Offley pulls back the focus from time to time, giving an overview of the strategic situation and technological background to the fight. He makes the point that, without the steady, reliable build-up of materiel in Britain during 1943, D-Day could not have happened in 1944. Another year's delay would have made the V-weapon assault much worse, might have allowed the Germans to get the Type XXI U-boat working and made the liberation of Western Europe much trickier (though I take issue with his assertion that it could have bought enough time for the German nuclear programme to reach fruition).

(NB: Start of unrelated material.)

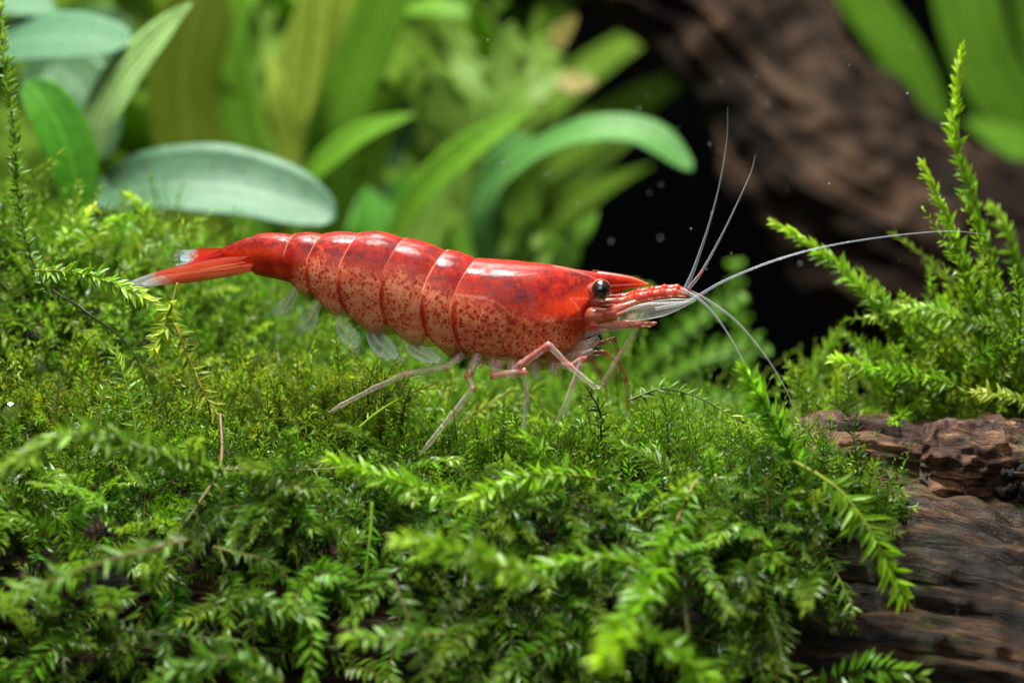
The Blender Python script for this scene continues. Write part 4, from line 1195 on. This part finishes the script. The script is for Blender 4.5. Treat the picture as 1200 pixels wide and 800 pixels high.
def seglen(px, py, poly):
    d = np.full(px.shape, 1e9)
    for (x0, y0), (x1, y1) in zip(poly[:-1], poly[1:]):
        vx, vy = x1 - x0, y1 - y0
        t = np.clip(((px - x0) * vx + (py - y0) * vy) / (vx * vx + vy * vy), 0, 1)
        d = np.minimum(d, np.hypot(px - x0 - t * vx, py - y0 - t * vy))
    return d


def g2(x):
    return np.exp(-x * x)


wn = fbm(np.stack([PX * 0.03, PY * 0.03, W * 0.03], -1), 4, 5)
# pigment: solid on the back, stippled on the flank
edge = np.interp(xs, [262, 330, 360, 385, 430, 480, 524, 560, 575, 620, 660, 700, 760], [2, 1.2, 0.50, 0.22, 0.13, 0.10, 0.10, 0.12, 0.22, 0.30, 0.36, 0.8, 2])
pig = np.clip(1.05 - (VF + (wn - 0.5) * 0.35 - edge[:, None]) * 2.2, 0, 1)
floor_ = np.interp(xs, [262, 400, 480, 545, 560, 600, 640, 680, 700, 760], [0.9, 0.34, 0.30, 0.34, 0.50, 0.48, 0.46, 0.36, 0.5, 0.95])
floor_ = floor_[:, None] * np.clip(1.0 - 0.85 * np.clip((VF - 0.72) / 0.28, 0, 1) ** 1.5 * (xs[:, None] > 340), 0.05, 1)
pig = np.maximum(pig, floor_)
# front edge of each flank plate carries a denser band
band = np.where((abd & (xs > 346))[:, None], g2((fph[:, None] - 0.10) / 0.16) * (VF > 0.4) * 0.16, 0)
pig = np.clip(pig + band, 0, 1)
belly_c = np.where(cara[:, None] & (VF > mar[:, None] + 0.01), 1.0, 0)
belly_a = np.where(apl[:, None] & (VF > mara[:, None] + 0.01), 1.0, 0)
pig = np.where((belly_c > 0) | (belly_a > 0), 0.22, pig)
for b in BND[1:]:
    rim = g2((xs - b - 3.0) / 2.6)[:, None] * np.clip((VF - 0.36) / 0.12, 0, 1) * (xs >= b - 0.1)[:, None] * np.clip((0.96 - VF) / 0.05, 0, 1)
    pig = np.clip(pig + 0.42 * rim, 0, 1)
pale = np.zeros_like(pig)
for b in BND[1:]:
    on = (xs >= b) & (xs < b + 1.2)
    pale[on] += (0.42 * np.clip((wn[on] - 0.36) * 5, 0.15, 1) * np.clip((0.46 - VF[on]) / 0.1, 0, 1))
on = (xs >= 560) & (xs < 561.3)
pale[on] = 0.42 * np.clip((wn[on] - 0.40) * 5, 0.15, 1)
near = W > -1e9
gro = seglen(PX, PY, [(541, 341), (556, 342), (578, 345), (592, 350), (604, 361), (618, 369), (650, 371), (692, 370)])
pale += 0.36 * g2(gro / 0.8) * (0.4 + wn)
gr2 = seglen(PX, PY, [(682, 373), (684, 362), (678, 353), (672, 347), (690, 348), (703, 350)])
pale += 0.2 * g2(gr2 / 0.8) * (0.4 + wn)
gr3 = seglen(PX, PY, [(650, 311), (672, 316), (690, 322), (700, 327)])
pale += 0.22 * g2(gr3 / 0.8)
gr4 = seglen(PX, PY, [(700, 338), (720, 334), (745, 333), (758, 333)])
pale += 0.7 * g2(gr4 / 0.9) * (xs[:, None] > 699)
pale += 0.7 * np.where((xs > 700)[:, None], np.clip((0.06 - VF) / 0.05, 0, 1) + np.clip((VF - 0.95) / 0.05, 0, 1), 0)
fe = np.clip(1 - np.abs(xs - 696) / 2.5, 0, 1)[:, None] * (VF > 0.3)
pale += 0.4 * fe
pale = np.clip(pale, 0, 0.9)
dark = g2((PX - 615) / 34) * g2((PY - 342) / 22) * 1.0 + g2((PX - 590) / 30) * g2((PY - 318) / 10) * 0.7 + g2((PX - 667) / 8) * g2((PY - 329) / 8) * 0.9
dark += g2((PX - 650) / 26) * g2((PY - 325) / 10) * 0.7
dark += np.where(abd[:, None], np.clip((0.42 - VF) / 0.2, 0, 1) * 0.95, 0)
dark += np.where(cara[:, None], np.clip((0.36 - VF) / 0.2, 0, 1) * 0.85, 0)
dark = np.clip(dark, 0, 0.95)
clear = np.where(belly_c > 0, 0.62, 0)
clear = np.where(belly_a > 0, 0.7, clear)
clear = np.maximum(clear, np.where((abd & (xs > 340))[:, None], 0.30 * np.clip((VF - 0.80) / 0.16, 0, 1) + 0.10 + 0.20 * np.clip((VF - 0.35) / 0.3, 0, 1), 0))
clear = np.maximum(clear, np.where(cara[:, None], 0.08 + 0.22 * np.clip((VF - 0.5) / 0.25, 0, 1), 0))
z2 = lambda q: np.concatenate([q.reshape(-1), [0.5, 0.5]])
mk('body', V, F, M_SHELL, shrimp, attrs={'pig': z2(pig), 'pale': np.concatenate([pale.reshape(-1), [0, 0]]), 'dark': np.concatenate([dark.reshape(-1), [0, 0]]), 'clear': np.concatenate([clear.reshape(-1), [0, 0]])})

# soft flesh seen through the clear shell
mf, ntf, outf = newmat('shrimp_flesh')
gf_ = NT(ntf)
pf = gf_.n('TexCoord').outputs['Object']
nf = gf_.n('TexNoise', {'Vector': pf, 'Scale': 9.0, 'Detail': 6.0, 'Roughness': 0.7}).outputs[0]
cfl = gf_.mix(gf_.maprange(nf, 0.36, 0.62), (0.36, 0.045, 0.02), (0.70, 0.27, 0.13))
cfl = gf_.mix(gf_.math('MULTIPLY', gf_.attr('dark').outputs['Fac'], 0.8), cfl, (0.09, 0.01, 0.008))
bf = gf_.n('BsdfPrincipled', {'Base Color': cfl, 'Roughness': 0.5, 'Specular IOR Level': 0.2, 'Subsurface Weight': 0.5, 'Subsurface Radius': (1, 0.35, 0.2), 'Subsurface Scale': 0.06})
ntf.links.new(bf.outputs[0], outf.inputs[0])
sel = (xs > 300) & (xs < 692)
cyp = ((tp + bt) / 2 - 4)[:, None]
Vf = sp(PX[sel], (cyp + (PY - cyp) * 0.80)[sel], (W * 0.76)[sel]).reshape(-1, 3)
mk('flesh', Vf, [grid_faces(int(sel.sum()), nt_, True)], mf, shrimp, attrs={'dark': dark[sel].reshape(-1)})

# fine teeth along the snout
parts = []
for i in range(20):
    x = 694 + i * 3.0 + R.uniform(-0.6, 0.6)
    y = np.interp(x, xs, tp) + 0.3
    b = sp(np.array([x, x + 1.6, x + 3.4]), np.array([y + 0.6, y - 0.6, y - 1.4]))
    parts.append(tube_geo(b, np.array([0.7, 0.5, 0.12]) * K, 5))
V, F = join(parts)
o = mk('rostrum_teeth', V, F, M_PED, shrimp, attrs={'pig': np.full(len(V), 0.35)})
o['kind'] = 'stuff'


def limb(name, pts, rads, w, mat, pig=(0.5, 0.2), nv=10, n=None, joints=True):
    """a jointed limb through photo points; w = offset to the near side at each point"""
    pts = np.asarray(pts, float)
    rads = np.asarray(rads, float) * (0.88 if mat in (M_LIMB, M_FARLIMB) else 0.85 if mat is M_FEELER else 1.0)
    w = np.asarray(w, float) * np.ones(len(pts))
    C = sp(pts[:, 0], pts[:, 1], w)
    if joints:
        # straight segments, a little swollen at each joint
        Ps, rs = [], []
        for i in range(len(C) - 1):
            for t, sw in ((0.0, 1.16), (0.07, 1.14), (0.16, 0.94), (0.4, 0.98), (0.7, 0.95), (0.88, 1.0)):
                Ps.append(C[i] * (1 - t) + C[i + 1] * t)
                q = rads[i] * (1 - t) + rads[i + 1] * t
                rs.append(q * (sw if i > 0 or t > 0.1 else 1.0))
        Ps.append(C[-1])
        rs.append(rads[-1])
        P, r = np.array(Ps), np.array(rs)
    else:
        n = n or 60
        P = spline(C, n)
        if mat is M_FEELER and n > 80:
            n = 260
            P = spline(C, n)
        r = np.interp(np.linspace(0, 1, n), np.linspace(0, 1, len(rads)), rads)
        if n == 260:
            r = r * (1 + 0.16 * np.sin(np.arange(n) * 2.1))
    V, F = tube_geo(P, r * K, nv)
    m = len(P)
    pg = np.interp(np.linspace(0, 1, m), np.linspace(0, 1, len(pig)), pig)
    if joints:
        jd = np.array([min(abs(i - 6 * k) for k in range(1, len(C))) for i in range(m)])
        pg = np.clip(pg + 0.22 * (jd <= 1), 0, 1)
    pa = np.concatenate([np.repeat(pg, nv), [pg[0], pg[-1]]])
    return mk(name, V, F, mat, shrimp, attrs={'pig': pa})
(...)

Down in the detail there are a few niggles. The T-4 and T-5 homing torpedoes, for example, were not a surprise because they were well trailed by prisoner-of-war intelligence. Overall, though, a worthwhile read.
A good book. Great descriptive narrative of the North Atlantic convoy battles in the spring of 1943, when the fight turned against the U-Boats. I appreciated the in-depth discussion on the "mechanics" of the Battle of the Atlantic, with plenty of personal accounts from both sides and all services. Though there weren't any major revelations on the reasons for the Battle's change, I did like the emphasis placed on ship reinforcements as a deciding factor. There is the usual story about the Allied technological and intelligence dominance, but the author also shows that increasing escort ship numbers and adding maneuverable support groups was another major factor for success. Overall, a good detailed look at a specific turning point in WWII.
If old Offley stuck with the story of the convoy vessels and the true tales of their encounters with the U-boat "wolf packs" of World War II along with some insight into the logistics of the North Atlantic crossings that supplied Britain and later the Americans on the European Continent, this would be a four star winner, as well a 150 pages shorter. The tedious recitation of detail, however, such as the tonnage of each vessel (also to be found in appendices) and the cargo of each gets, well, tedious - and interrupts the action.
This book epitomizes why we are fascinated by war! The escalation of technology, tactics and the character of individuals play out on time and society. The pioneering U-boat wolf pack tactics of Admiral Donitz gave Germany an advantage of many years. But Allied scientists kept improving the technology to hunt and track U-boats until with enough resources the Allies won the "Battle of the Atlantic."
Well written account of the turning point of the battle of the Atlantic. Covers the back story and events leading up to the US entry into the war, including the fact the US Navy was engaged in combat operations with the German Navy before the outbreak of the war, something I knew about but haven't seen clearly covered in many accounts. I don't really care of the small band of sailors subtitle- but over look that and you get a good naval history.
Interesting book that focuses on two major convoy battles during the Battle of the Atlantic in early 1943. The first was a major U-Boat victory, while the other showed how the Allies changed their tactics and turned the tide. Lots of good 1st person naaratives from both sides. I wish I could have had a little more background information.
The war started too soon. Another year of production and upgrades to Uboats & the battle of the Atlantic could have delayed DDay and Russia may have just stopped fighting as their losses were horrific.
Exceptional read. Very well written. Excellent accounting of the battle of the North Atlantic during the time when Britain's survival hung in the balance. Very good accounting of the geo-political background that hindered and eventually supported the Allies in the North Atlantic.
I couldn't wait to give this to my friend who served in the Merchant Marine......too much, tonnage. Perhaps a great record and scholarly, but a tough read. There as no way to absorb all the details.